Show every line in the entries below where the word "picture" appears.
┌──
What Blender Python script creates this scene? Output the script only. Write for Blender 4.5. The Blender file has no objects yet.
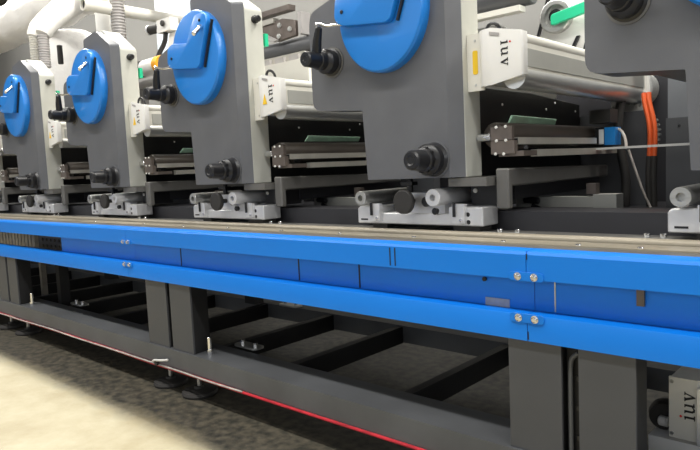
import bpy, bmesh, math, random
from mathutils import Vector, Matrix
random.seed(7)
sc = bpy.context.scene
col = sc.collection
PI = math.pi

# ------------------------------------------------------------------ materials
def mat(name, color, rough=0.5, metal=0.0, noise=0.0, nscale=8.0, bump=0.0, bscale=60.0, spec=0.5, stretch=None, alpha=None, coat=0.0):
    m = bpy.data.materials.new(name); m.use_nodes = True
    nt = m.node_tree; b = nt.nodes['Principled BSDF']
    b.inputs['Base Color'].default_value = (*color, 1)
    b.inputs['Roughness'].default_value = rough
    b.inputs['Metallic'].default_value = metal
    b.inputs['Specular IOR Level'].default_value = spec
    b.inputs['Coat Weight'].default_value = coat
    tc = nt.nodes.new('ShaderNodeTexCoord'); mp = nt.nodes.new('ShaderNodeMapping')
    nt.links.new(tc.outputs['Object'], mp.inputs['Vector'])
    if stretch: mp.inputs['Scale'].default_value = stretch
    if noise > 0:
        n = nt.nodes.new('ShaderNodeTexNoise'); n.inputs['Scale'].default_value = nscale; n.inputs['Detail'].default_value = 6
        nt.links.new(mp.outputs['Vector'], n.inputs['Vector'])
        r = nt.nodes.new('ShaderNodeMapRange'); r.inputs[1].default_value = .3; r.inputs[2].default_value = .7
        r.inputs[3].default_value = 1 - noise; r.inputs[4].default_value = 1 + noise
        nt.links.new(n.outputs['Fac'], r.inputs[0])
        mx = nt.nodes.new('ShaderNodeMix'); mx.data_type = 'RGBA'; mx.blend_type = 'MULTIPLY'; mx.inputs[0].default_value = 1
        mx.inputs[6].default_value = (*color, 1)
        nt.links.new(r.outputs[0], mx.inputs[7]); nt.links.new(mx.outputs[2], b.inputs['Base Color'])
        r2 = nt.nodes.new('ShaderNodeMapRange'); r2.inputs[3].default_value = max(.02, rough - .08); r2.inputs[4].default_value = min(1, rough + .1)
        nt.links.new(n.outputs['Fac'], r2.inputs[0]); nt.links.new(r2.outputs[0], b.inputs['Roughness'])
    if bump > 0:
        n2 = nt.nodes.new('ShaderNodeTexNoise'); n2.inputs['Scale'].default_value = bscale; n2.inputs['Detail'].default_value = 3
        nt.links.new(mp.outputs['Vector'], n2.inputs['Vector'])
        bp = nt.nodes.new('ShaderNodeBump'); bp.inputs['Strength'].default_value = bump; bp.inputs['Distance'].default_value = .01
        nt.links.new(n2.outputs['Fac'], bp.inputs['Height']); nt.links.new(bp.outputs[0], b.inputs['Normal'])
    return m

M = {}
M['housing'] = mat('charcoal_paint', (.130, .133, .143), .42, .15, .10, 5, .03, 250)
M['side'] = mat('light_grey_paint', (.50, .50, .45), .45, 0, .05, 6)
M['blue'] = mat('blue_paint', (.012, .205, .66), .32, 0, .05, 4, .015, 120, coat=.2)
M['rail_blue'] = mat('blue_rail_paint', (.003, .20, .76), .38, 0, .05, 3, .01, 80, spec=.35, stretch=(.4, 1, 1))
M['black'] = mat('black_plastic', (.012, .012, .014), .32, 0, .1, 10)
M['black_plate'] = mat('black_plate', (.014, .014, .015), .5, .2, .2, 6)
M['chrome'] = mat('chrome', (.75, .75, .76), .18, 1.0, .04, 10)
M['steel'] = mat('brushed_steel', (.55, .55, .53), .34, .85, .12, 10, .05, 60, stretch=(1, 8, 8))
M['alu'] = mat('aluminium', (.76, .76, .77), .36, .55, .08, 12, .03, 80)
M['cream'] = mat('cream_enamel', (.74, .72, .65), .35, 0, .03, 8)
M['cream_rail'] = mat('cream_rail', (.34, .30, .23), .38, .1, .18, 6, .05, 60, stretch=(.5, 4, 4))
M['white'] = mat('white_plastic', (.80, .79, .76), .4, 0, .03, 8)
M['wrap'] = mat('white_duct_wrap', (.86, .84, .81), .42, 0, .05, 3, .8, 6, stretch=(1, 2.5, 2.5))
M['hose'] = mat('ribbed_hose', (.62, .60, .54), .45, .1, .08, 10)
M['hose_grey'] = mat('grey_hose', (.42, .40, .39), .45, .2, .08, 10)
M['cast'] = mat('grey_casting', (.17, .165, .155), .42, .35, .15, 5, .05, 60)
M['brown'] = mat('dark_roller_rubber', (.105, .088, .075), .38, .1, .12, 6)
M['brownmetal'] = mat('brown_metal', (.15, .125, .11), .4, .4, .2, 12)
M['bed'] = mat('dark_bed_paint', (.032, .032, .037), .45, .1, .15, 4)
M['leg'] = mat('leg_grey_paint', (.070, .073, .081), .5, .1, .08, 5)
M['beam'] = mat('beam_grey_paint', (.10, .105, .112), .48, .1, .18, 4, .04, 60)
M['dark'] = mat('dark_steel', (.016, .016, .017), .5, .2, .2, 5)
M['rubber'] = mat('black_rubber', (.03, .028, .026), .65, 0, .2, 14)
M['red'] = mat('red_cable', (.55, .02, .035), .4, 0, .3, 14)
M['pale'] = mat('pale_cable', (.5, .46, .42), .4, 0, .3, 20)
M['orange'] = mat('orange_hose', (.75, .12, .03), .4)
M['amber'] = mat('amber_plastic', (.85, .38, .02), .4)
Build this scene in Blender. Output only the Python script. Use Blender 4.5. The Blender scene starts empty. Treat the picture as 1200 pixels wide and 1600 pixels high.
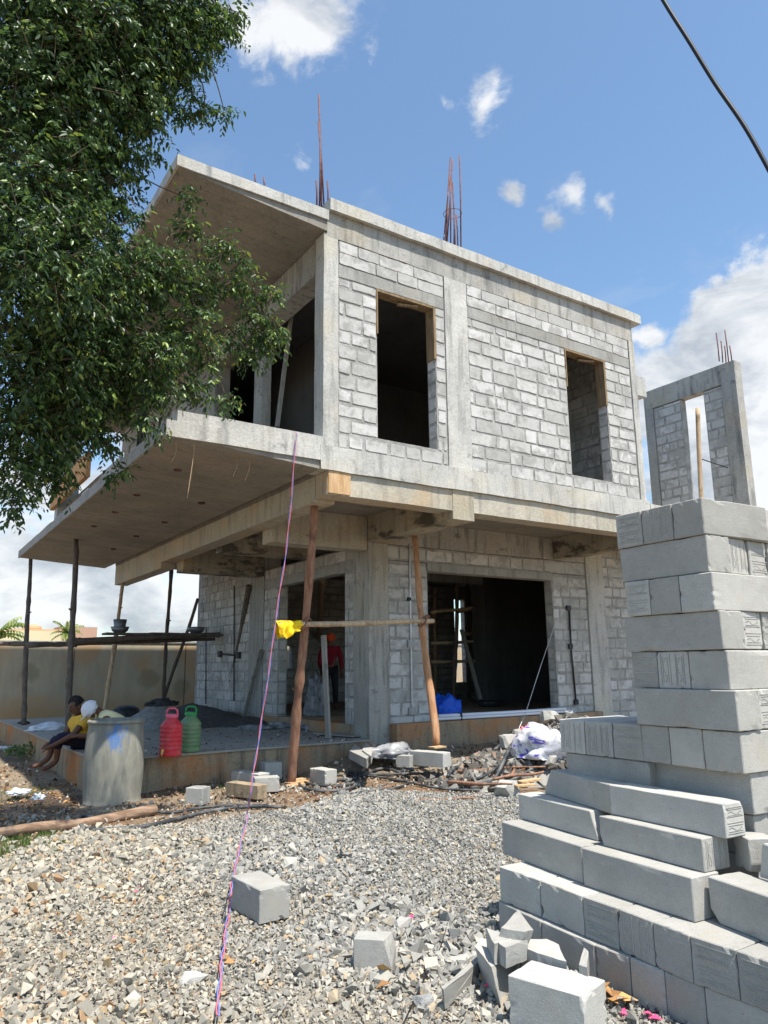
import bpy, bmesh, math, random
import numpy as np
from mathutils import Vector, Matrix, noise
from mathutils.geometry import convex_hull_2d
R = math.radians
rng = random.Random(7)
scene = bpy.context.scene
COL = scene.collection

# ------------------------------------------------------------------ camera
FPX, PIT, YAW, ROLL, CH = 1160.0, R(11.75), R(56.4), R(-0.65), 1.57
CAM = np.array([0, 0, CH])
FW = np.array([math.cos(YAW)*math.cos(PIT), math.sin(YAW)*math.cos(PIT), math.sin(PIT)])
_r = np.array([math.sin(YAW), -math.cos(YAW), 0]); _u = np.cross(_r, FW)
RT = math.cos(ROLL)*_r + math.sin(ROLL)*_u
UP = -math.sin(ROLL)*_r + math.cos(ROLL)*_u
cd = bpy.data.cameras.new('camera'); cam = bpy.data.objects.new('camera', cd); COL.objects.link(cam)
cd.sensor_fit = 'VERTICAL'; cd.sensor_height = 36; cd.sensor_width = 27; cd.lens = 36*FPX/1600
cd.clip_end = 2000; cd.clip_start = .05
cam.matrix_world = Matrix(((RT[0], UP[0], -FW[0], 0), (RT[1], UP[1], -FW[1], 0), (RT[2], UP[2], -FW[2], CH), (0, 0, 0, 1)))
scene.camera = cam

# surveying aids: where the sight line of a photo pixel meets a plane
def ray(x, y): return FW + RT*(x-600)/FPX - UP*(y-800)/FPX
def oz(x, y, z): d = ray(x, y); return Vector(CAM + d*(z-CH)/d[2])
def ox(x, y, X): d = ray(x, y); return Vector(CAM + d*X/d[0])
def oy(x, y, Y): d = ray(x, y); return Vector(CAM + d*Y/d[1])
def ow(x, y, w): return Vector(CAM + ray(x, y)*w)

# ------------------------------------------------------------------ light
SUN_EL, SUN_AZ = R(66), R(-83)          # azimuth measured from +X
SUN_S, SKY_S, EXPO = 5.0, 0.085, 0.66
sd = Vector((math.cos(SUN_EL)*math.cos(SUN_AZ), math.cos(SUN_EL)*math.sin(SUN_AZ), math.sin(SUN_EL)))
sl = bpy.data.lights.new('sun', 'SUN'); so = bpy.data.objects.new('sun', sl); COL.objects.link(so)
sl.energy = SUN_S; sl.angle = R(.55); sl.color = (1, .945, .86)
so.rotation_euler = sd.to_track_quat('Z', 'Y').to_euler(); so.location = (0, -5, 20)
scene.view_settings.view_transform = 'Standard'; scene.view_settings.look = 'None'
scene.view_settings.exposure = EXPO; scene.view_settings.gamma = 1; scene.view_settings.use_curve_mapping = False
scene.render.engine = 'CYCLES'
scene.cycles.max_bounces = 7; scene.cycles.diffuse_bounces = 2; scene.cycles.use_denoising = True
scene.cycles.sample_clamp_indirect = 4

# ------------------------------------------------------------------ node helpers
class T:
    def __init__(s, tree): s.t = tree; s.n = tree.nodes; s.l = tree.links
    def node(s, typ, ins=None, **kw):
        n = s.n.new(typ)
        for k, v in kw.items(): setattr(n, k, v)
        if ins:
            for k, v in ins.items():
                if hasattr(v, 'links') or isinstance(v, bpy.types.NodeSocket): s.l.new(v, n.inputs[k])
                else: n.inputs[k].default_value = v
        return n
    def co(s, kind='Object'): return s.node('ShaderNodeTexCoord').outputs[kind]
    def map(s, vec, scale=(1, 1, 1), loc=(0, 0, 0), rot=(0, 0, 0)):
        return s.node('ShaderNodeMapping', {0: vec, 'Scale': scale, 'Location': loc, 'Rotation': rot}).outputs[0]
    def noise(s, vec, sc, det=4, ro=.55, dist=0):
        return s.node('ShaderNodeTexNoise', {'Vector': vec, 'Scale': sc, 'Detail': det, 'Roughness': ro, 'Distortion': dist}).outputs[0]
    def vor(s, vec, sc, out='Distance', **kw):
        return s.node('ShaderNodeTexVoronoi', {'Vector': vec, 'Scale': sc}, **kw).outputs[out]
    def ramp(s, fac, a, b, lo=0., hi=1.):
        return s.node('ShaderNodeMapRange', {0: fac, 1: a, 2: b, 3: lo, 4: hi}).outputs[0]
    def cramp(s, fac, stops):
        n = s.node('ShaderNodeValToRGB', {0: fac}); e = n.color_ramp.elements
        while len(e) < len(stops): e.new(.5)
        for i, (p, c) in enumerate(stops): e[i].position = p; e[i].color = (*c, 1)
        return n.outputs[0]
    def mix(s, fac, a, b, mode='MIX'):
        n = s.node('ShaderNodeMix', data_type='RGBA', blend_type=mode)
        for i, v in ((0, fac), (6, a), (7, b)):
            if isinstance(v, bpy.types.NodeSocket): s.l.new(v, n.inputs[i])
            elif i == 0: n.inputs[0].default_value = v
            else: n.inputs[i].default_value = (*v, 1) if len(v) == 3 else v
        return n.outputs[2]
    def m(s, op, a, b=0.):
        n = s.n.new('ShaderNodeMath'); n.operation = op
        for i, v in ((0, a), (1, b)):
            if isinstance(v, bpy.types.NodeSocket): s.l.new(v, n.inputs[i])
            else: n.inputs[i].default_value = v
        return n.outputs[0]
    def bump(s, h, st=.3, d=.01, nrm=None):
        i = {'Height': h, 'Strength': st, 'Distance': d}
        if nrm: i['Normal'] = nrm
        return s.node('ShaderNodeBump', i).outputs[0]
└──
┌──
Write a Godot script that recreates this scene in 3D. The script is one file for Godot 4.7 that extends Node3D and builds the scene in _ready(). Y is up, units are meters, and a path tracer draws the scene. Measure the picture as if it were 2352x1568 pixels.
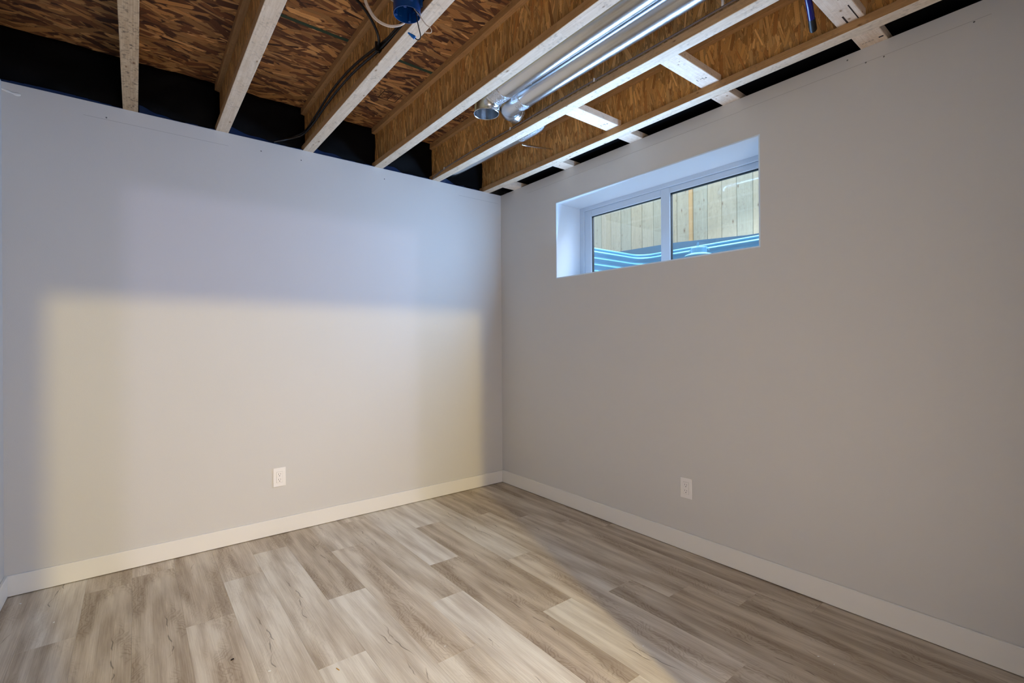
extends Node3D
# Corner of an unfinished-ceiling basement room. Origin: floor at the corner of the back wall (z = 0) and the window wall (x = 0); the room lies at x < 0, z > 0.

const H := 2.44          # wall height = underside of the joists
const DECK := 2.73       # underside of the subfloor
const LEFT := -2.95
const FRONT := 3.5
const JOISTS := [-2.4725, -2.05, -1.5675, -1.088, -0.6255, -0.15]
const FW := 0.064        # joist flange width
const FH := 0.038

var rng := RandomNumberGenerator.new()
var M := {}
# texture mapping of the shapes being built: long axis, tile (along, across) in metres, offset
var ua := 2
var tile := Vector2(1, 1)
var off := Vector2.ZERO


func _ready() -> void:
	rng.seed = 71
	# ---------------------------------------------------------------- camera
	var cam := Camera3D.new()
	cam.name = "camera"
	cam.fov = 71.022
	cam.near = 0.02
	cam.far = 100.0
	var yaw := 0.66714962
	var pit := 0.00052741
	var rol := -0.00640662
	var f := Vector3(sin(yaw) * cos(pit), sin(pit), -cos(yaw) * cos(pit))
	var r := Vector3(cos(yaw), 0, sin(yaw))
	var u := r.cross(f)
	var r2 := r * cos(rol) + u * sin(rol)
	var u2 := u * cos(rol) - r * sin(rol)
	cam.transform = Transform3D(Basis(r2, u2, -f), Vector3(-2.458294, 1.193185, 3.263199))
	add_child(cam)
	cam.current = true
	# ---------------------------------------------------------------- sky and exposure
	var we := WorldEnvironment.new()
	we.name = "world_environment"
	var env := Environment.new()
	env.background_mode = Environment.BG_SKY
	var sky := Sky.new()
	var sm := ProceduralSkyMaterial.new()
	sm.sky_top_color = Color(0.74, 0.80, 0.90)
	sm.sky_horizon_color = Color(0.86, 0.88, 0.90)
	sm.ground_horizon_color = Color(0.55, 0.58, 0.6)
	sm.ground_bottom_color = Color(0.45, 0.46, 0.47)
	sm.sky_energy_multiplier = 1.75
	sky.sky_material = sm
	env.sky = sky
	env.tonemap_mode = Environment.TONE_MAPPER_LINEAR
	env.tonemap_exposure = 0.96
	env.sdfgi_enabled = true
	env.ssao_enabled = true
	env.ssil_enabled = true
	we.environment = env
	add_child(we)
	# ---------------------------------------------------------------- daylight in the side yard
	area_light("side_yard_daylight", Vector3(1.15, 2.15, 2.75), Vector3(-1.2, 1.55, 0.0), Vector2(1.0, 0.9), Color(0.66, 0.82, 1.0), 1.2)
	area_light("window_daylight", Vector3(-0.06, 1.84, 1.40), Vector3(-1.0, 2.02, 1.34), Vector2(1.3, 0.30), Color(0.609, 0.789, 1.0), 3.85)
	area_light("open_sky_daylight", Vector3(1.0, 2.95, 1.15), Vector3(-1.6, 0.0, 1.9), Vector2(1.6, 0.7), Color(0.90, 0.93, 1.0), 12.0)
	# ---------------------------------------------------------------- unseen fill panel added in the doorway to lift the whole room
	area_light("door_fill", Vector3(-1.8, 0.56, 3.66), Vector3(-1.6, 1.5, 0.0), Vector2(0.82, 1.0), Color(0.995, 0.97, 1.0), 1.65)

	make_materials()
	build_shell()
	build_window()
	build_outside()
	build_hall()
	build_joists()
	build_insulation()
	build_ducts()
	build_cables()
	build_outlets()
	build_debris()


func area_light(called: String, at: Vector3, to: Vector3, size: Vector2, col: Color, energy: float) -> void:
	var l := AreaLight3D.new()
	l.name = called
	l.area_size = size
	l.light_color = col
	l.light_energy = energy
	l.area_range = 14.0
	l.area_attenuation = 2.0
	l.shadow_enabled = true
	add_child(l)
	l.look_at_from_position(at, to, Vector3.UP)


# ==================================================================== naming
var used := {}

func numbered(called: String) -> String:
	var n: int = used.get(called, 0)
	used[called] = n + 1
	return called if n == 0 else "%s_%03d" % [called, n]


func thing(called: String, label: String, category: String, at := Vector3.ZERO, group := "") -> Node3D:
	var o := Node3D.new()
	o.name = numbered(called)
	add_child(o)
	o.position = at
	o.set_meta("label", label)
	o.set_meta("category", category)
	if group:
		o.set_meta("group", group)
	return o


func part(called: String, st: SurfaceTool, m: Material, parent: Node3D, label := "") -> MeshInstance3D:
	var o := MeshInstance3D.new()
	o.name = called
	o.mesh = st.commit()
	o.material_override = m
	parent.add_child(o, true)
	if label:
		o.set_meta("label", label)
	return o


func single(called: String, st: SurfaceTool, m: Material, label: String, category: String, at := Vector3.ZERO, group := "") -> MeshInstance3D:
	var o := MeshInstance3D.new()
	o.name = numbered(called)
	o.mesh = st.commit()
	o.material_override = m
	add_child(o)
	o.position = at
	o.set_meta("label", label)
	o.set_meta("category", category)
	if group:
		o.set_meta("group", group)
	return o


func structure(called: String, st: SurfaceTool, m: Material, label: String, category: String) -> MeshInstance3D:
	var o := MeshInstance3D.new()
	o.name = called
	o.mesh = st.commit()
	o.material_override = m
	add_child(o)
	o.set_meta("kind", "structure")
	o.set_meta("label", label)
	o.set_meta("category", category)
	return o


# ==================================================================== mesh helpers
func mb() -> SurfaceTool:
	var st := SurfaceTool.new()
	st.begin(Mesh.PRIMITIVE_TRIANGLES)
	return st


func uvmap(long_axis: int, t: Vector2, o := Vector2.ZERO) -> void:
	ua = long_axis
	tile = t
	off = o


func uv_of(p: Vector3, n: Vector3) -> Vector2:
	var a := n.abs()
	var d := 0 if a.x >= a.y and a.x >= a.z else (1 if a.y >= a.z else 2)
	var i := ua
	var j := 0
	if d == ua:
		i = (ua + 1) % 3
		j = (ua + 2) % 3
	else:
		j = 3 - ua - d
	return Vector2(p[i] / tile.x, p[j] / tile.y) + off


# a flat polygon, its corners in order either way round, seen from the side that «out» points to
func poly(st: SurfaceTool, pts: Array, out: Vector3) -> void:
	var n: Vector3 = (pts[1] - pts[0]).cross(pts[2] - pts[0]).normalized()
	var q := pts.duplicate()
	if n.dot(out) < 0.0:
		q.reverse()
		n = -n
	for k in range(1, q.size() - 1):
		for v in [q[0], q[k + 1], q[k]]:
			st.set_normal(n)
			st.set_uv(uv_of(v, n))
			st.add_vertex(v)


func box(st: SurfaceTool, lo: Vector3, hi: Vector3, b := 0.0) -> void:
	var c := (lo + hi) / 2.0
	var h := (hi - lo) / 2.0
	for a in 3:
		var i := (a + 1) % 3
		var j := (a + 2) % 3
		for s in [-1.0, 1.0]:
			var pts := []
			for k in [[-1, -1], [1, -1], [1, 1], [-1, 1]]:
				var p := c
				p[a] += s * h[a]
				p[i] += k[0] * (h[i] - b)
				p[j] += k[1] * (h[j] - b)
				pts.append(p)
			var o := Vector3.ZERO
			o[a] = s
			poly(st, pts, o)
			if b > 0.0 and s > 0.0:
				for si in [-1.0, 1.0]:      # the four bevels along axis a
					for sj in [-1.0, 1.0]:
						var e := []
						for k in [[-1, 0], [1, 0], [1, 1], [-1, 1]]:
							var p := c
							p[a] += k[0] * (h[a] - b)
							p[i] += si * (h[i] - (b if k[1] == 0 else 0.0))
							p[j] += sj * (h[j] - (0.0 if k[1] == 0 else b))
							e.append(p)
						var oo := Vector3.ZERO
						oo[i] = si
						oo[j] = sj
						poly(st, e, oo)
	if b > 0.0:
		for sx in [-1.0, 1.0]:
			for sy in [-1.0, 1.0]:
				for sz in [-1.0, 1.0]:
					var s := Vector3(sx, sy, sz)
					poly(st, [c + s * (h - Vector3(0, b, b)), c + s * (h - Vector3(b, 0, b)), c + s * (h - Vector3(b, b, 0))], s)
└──
● **Written answer**
Build this scene in Blender. Output only the Python script. Use Blender 4.5. The Blender scene starts empty. Treat the picture as 1200 pixels wide and 1600 pixels high.
Write a Godot script that recreates this scene in 3D. The script is one file for Godot 4.7 that extends Node3D and builds the scene in _ready(). Y is up, units are meters, and a path tracer draws the scene. Measure the picture as if it were 2352x1568 pixels.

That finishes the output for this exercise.